On Tuesday, Coursera announced its cooperation with Chinese Internet company Netease so that mainland viewers could access the video lectures. EdX, which hosts most of its videos on YouTube, seems to have similar arrangements for the Chinese courses.

Transforming the classroom

Today many universities in China are already experimenting with new teaching methods such as "reversed classrooms" or "blended learning," in which students watch video lectures about the basics on their own time and go to class for discussions with the teacher. 

Li Xiaoming's Coursera course People and Networks is based on an elective course he gives on campus. This semester, his students at Peking University are required to watch the videos on Coursera before coming in to classroom discussions. "In the future, MOOCs will become part of Peking University education," he said.

Professors say MOOCs help bring down the walls of the college campus so that their resources can be shared with society. It also encourages teachers to improve their teaching.

"To be able to reach tens of thousands of students, I think that's very fulfilling for a teacher," said Li. "I dream that someday when a course is released, 100,000 people from around the world would sign up. And even if only 10 percent finish the course, it would be a large number."

Such a dream is echoed by many teachers. Chen said he loves teaching and wants to be able to reach more students.

"Online education is the future; and it's important to join the party sooner rather than later," said Chen. "I think teachers also need to have this sense of crisis; you are in a way competing with all the other great teachers, and you need to be creative."

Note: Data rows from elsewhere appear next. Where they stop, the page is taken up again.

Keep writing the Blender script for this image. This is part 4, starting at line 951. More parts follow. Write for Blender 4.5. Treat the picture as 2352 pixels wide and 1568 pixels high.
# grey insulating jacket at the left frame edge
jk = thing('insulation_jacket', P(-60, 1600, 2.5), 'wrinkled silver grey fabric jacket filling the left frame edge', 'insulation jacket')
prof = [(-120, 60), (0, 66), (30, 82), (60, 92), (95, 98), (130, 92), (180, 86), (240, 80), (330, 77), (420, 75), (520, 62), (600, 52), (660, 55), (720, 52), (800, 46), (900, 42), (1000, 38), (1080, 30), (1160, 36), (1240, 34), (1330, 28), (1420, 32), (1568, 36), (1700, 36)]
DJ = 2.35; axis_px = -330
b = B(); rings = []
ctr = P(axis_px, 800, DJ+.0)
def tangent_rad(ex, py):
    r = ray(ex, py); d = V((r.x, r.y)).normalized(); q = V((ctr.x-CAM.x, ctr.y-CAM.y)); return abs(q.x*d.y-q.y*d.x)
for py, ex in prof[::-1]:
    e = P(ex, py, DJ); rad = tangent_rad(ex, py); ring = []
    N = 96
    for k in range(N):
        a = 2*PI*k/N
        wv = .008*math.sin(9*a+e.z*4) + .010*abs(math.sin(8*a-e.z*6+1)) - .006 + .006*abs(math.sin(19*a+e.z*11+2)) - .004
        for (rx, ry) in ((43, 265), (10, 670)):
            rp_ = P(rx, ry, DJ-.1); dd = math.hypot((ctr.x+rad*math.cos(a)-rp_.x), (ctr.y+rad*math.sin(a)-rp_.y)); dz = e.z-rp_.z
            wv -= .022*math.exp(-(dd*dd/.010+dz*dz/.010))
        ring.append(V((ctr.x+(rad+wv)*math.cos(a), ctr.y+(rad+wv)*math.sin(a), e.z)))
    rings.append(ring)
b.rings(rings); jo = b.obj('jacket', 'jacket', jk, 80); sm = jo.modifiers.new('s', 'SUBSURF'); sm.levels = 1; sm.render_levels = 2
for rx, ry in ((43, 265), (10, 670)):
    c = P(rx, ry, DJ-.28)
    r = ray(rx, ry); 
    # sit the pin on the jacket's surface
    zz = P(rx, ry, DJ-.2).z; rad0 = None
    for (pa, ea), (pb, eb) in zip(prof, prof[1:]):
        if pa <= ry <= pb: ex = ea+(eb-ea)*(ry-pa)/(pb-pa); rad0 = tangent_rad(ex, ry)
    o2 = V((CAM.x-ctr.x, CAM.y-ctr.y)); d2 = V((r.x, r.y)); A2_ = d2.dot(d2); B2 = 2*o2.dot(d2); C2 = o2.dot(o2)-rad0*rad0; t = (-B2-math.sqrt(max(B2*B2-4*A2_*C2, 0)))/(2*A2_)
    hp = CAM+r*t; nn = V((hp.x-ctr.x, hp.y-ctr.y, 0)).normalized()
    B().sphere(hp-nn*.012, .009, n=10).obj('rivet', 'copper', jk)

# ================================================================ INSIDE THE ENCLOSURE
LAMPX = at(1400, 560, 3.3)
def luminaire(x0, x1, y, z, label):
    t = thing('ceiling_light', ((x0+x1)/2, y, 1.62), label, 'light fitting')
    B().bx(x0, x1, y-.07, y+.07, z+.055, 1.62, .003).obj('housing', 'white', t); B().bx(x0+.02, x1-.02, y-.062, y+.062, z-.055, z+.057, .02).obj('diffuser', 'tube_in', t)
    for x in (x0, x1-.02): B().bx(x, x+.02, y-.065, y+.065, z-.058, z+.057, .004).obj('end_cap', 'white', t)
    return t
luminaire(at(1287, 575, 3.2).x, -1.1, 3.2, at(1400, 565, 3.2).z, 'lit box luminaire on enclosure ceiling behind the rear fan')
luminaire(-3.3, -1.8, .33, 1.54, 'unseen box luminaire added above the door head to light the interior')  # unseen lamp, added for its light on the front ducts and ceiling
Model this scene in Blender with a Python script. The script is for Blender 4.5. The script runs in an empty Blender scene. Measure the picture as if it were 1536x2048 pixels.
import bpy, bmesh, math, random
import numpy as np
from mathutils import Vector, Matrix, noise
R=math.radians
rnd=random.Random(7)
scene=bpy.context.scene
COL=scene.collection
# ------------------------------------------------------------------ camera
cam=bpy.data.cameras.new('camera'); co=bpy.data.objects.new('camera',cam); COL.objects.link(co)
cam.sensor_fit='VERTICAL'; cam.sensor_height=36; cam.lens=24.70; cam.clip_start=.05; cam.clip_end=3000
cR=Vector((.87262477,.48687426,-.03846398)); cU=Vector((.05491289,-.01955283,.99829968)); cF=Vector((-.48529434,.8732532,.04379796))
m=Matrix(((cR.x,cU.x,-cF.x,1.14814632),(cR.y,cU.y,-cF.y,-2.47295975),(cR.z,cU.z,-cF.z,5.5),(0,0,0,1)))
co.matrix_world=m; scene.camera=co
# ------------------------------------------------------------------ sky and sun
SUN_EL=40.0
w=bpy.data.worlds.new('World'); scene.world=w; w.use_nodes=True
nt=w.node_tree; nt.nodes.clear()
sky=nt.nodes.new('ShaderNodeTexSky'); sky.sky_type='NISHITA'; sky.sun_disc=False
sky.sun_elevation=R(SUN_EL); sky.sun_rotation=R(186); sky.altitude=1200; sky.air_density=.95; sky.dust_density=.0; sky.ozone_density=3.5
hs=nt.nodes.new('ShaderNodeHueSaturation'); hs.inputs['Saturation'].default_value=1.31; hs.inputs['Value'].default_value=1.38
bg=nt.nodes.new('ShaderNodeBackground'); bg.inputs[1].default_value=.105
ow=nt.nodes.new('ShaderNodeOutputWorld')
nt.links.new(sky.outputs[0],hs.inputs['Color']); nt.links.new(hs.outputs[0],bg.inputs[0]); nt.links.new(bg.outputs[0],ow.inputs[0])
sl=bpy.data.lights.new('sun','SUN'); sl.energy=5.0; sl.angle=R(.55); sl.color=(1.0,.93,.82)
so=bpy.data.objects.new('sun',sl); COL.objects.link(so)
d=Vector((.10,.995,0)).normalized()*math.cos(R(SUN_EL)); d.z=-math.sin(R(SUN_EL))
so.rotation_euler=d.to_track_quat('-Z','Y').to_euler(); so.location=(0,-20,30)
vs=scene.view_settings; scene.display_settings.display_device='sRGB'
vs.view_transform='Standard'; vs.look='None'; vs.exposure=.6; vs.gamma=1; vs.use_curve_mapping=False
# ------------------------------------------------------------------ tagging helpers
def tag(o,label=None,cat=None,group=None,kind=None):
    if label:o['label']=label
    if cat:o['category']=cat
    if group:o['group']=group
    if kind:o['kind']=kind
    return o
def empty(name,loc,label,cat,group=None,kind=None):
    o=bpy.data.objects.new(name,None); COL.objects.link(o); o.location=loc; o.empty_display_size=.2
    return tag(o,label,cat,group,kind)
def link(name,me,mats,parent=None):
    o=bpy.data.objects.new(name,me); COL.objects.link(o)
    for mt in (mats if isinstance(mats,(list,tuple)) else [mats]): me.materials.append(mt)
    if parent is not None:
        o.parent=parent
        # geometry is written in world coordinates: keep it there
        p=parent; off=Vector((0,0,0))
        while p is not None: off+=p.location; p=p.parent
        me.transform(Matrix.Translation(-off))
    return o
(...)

For example, both Chen from Peking University and Yu from Tsinghua offer a course on electric circuits, although they say the courses are different. But they are not only competing with each other. They are also competing against Circuits and Electronics, the first edX course given by Anant Agarwal, MIT professor and president of edX. It had over 150,000 registered students and was immensely popular.

"If you want to become the cream of the crop, you need to compete with the best of the best," said Yu.